The View from just Outside the Hostel
I also did a lot of Graffiti-Hunting in Floripa
When it came time to leave, I decided I had enough time to take the cheap route: the local busses. There was no direct bus to the airport from my neighborhood, so it took nearly two hours to get from my hostel to the airport, which would have otherwise been about a 40-minute cab ride. My journey to the airport entailed a 20-minute hike up a very steep hill (Colorado training) to the Lagoa bus terminal. From there, I had to catch a bus (company name: Transol) to the main bus terminal in the city center, about a 35 minute ride away. At the main bus terminal, I had to change from terminal A to terminal B to catch a bus run by a different company (Insular) to the airport, which was another 30-minute ride. Each bus ride was R$ 2.85, so it was less than $3.00 to get to the airport as opposed to the estimated $25 for a cab. The whole thing was pretty easy, I just kept asking and reconfirming with people, and everyone was quite helpful. 

Mais Arte
I had a near disaster when I got off the bus at the airport. During the bus ride, my wallet had fallen out of my pocket and was laying on the seat next to me. As I was getting off the bus, the fare collector (When you get on a bus in Florianopolis, you pass the bus driver and walk about three seats back to the fare collector who sits on an elevated seat collecting bus fares and letting passengers through the turnstile. You don't necessarily have to pay immediately when you enter the bus, but because you have to exit through the back doors behind the turnstile, you do have to pay before you can get off) called out "beautiful" to me. I realize that saying "hermosa" to someone in Brazil is about the equivalent of someone calling you "hun" in the Southern US, but I still don't like it. Anyway, he called out to me again, so I turned around, and he pointed to my wallet that I had dropped.
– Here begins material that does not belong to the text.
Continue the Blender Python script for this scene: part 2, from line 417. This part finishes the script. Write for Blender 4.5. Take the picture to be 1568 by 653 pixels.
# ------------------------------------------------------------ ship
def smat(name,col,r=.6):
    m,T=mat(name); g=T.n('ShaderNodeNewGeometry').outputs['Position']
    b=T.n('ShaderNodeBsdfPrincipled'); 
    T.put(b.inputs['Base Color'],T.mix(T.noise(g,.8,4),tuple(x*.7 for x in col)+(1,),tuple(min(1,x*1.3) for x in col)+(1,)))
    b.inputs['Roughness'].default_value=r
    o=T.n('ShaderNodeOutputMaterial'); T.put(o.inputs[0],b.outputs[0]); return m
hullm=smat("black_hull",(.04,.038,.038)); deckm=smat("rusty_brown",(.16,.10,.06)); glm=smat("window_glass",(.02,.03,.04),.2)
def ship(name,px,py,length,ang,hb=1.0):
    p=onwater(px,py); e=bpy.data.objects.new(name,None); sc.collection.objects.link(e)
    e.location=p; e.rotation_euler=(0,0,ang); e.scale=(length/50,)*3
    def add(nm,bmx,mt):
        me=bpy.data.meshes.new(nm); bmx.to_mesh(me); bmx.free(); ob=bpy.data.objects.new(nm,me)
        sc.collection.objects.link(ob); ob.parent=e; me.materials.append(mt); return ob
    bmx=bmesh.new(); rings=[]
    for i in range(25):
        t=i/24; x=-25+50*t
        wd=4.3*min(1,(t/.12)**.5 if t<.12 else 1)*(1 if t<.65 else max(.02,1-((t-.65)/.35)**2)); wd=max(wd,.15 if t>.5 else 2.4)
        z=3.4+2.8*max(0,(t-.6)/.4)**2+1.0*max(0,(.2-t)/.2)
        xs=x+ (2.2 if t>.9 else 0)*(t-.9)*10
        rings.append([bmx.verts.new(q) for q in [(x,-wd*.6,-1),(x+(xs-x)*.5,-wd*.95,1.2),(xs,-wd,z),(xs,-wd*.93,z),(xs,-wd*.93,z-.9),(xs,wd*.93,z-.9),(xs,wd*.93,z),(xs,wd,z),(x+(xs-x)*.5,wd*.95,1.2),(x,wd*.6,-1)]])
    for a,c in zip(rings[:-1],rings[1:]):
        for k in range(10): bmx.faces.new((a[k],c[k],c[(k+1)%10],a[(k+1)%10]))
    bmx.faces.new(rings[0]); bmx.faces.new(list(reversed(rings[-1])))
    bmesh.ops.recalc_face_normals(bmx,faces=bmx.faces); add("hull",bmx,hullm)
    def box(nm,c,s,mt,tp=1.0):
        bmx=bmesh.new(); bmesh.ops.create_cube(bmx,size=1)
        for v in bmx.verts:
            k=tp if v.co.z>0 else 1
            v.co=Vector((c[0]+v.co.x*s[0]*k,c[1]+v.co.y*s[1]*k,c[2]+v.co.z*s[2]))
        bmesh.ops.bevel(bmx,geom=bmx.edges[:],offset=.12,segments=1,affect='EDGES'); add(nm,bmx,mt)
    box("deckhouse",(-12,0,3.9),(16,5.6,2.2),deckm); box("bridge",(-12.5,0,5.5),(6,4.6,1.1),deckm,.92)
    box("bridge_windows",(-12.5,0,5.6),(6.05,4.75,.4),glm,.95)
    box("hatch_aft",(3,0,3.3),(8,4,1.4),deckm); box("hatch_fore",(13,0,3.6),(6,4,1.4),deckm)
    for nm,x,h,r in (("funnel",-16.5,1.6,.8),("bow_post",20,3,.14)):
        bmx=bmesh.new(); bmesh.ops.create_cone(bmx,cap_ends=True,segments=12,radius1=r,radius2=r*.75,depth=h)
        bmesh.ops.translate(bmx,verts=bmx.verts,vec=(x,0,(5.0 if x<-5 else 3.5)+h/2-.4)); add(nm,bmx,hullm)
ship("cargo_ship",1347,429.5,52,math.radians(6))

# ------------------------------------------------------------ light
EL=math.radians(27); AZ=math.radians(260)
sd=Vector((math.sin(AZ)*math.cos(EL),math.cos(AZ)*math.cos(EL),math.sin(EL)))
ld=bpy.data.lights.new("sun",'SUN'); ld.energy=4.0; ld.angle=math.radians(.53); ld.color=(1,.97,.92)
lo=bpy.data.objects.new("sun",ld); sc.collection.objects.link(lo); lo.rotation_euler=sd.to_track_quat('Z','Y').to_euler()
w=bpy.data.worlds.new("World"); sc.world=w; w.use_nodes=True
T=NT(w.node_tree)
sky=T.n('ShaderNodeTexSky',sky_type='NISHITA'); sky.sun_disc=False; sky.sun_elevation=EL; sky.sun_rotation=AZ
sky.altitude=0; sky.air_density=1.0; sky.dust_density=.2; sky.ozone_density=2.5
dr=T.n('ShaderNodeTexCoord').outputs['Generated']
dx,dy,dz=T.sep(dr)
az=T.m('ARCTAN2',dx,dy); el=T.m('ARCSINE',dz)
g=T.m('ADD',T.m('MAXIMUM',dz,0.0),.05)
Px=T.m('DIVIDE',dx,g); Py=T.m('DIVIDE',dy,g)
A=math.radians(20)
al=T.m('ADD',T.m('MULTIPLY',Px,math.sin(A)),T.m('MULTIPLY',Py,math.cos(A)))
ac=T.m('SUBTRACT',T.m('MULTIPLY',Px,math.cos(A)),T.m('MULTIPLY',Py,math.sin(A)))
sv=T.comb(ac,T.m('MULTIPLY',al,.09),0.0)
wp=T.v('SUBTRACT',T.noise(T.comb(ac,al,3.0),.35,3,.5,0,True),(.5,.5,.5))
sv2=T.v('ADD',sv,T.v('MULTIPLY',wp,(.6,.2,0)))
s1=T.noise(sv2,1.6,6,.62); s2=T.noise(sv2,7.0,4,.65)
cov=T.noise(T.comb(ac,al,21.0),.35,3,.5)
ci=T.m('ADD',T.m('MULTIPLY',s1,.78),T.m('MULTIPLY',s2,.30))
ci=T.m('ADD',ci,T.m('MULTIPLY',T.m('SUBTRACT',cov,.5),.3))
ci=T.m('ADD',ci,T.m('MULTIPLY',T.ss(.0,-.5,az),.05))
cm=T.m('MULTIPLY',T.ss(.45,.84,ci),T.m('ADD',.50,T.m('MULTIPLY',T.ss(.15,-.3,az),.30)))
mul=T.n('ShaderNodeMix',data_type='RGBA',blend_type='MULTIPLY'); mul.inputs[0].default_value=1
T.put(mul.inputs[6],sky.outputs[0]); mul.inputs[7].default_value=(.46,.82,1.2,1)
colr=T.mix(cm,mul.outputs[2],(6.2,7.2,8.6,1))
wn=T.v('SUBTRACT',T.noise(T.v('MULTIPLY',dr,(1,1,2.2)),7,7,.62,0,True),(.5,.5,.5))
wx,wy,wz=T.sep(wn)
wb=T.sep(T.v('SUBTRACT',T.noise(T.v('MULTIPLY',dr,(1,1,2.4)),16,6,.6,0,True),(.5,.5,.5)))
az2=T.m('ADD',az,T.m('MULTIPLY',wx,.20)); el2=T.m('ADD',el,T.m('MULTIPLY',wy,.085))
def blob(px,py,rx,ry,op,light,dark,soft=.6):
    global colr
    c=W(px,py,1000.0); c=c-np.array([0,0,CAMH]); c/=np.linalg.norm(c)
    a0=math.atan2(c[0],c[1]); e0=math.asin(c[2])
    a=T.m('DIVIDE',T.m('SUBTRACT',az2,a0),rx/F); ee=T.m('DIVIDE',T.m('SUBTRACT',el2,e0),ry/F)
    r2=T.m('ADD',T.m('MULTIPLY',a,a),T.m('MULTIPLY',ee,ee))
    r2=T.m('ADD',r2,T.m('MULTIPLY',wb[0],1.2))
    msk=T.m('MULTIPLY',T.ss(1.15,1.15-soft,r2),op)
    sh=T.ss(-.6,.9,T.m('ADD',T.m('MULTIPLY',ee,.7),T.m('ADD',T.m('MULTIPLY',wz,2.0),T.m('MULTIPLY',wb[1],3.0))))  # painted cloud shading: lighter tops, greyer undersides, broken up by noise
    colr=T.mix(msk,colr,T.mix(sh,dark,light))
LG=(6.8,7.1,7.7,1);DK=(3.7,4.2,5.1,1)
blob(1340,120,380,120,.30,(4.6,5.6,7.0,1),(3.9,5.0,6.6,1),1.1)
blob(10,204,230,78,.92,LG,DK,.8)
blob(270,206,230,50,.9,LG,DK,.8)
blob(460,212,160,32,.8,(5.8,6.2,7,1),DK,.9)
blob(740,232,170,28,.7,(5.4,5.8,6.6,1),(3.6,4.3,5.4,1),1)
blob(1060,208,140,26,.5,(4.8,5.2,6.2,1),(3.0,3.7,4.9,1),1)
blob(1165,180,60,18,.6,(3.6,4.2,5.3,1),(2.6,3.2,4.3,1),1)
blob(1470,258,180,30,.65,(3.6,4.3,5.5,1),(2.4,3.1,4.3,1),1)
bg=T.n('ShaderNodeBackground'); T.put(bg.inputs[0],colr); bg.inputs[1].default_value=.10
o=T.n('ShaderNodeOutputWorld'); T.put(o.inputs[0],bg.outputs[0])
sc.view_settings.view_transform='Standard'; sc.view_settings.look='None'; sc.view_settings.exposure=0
Thank you, fare collector. Eek!

It was a long day of flying to get back to Buenos Aires with connections from Floripa to Porto Alegre to Sao Paulo and finally back to BA! But it was still better than taking an 18-hour bus ride, so I'll take it. The day actually went pretty fast, because my first flight got delayed almost an hour, which meant I had to run straight onto my second flight where we were stuck on the runway for 45 minutes before it was our turn to takeoff, which meant I had to run straight onto my third flight. I got onto my final flight at last call, but once I got on, a little boy in the row behind me got sick, so we had to open the doors back up and wait for nearly an hour for a cleaning crew to come clean the mess, replace the seat cover, and spray the entire plane with disinfectant. Anyway, I made it back to the city, hopped a city bus (once again, taking the $0.30 route as opposed to the $8.00 route) and got dropped off one block from my hostel, which thankfully still had a bed open for me at midnight :)

Spanish now seems like cake after a week of Portuguese! After two nights in a hostel, I will check into a hotel/temporary apartment on Saturday with the rest of the group from NYU coming down for the two-week course. 
View from Floripa's "Mirante" - a lookout point over the lagoon that I stumbled into while wandering the city!